Market Reaction to Middle East Conflict
Brent crude oil prices soared to approximately $80 a barrel as traders reacted to the unfolding crisis. Experts suggest that the closure of the Strait of Hormuz—a vital shipping route for over 20% of global oil—could drastically impact supply and push prices higher. Ajay Parmar, director of energy and refining at ICIS, remarked, “While military attacks tend to support oil prices, the most significant concern is the potential closure of the Strait of Hormuz, which could lead to a substantial disruption in oil shipments.”
The implications are dire, as most major tanker owners and oil companies have halted shipments through this strategic waterway following warnings from Tehran. With the potential for prolonged disruptions, Parmar predicts that prices could open significantly higher when markets resume trading.
Predictions of Price Increases
Leaders in the Middle East have voiced their concerns, warning Washington that aggressive military actions against Iran could trigger oil prices exceeding $100 a barrel. RBC analyst Helima Croft echoed this sentiment, stating that the current situation could lead to unprecedented price spikes. Analysts at Barclays have also indicated that the $100 threshold is not far-fetched given the circumstances.

Rystad Energy economist Jorge Leon provided additional insight, noting that even with alternative routes like Saudi Arabia’s East-West pipeline, the closure of the Strait could still result in a loss of 8 to 10 million barrels per day in crude oil supply. Rystad estimates that prices could rise to around $92 a barrel upon the market’s reopening, reflecting the gravity of the situation.
OPEC+ Response and Global Supply Concerns
In light of the crisis, the OPEC+ coalition announced a modest increase in oil production by 206,000 barrels per day, effective from April. While this adjustment represents a mere fraction of global demand—less than 0.2%—it demonstrates the group’s attempt to stabilise the market amidst rising fears of supply shortages.

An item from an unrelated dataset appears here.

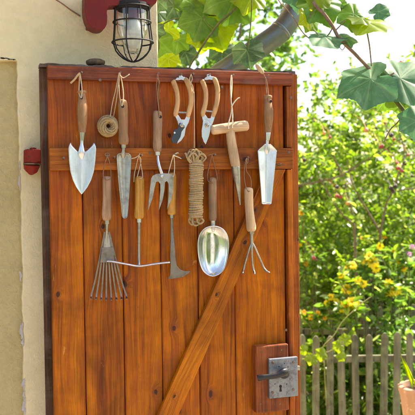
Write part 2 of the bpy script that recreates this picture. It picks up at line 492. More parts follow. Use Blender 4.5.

Asian governments and refiners are now compelled to reassess their oil stockpiles and explore alternative shipping routes. The urgency to secure supplies reflects the broader impact of the conflict on global energy markets, as nations prepare for potential disruptions.
Why it Matters
The escalating tensions in the Middle East represent a critical juncture for global oil markets. As prices surge amid fears of conflict, the potential for $100 a barrel oil could have far-reaching implications for economies worldwide. Higher oil prices can lead to increased costs for consumers and businesses alike, affecting everything from transportation to the price of goods. The situation underscores the interconnectedness of geopolitical events and market dynamics, reminding us that stability in the region is essential for sustaining global economic health.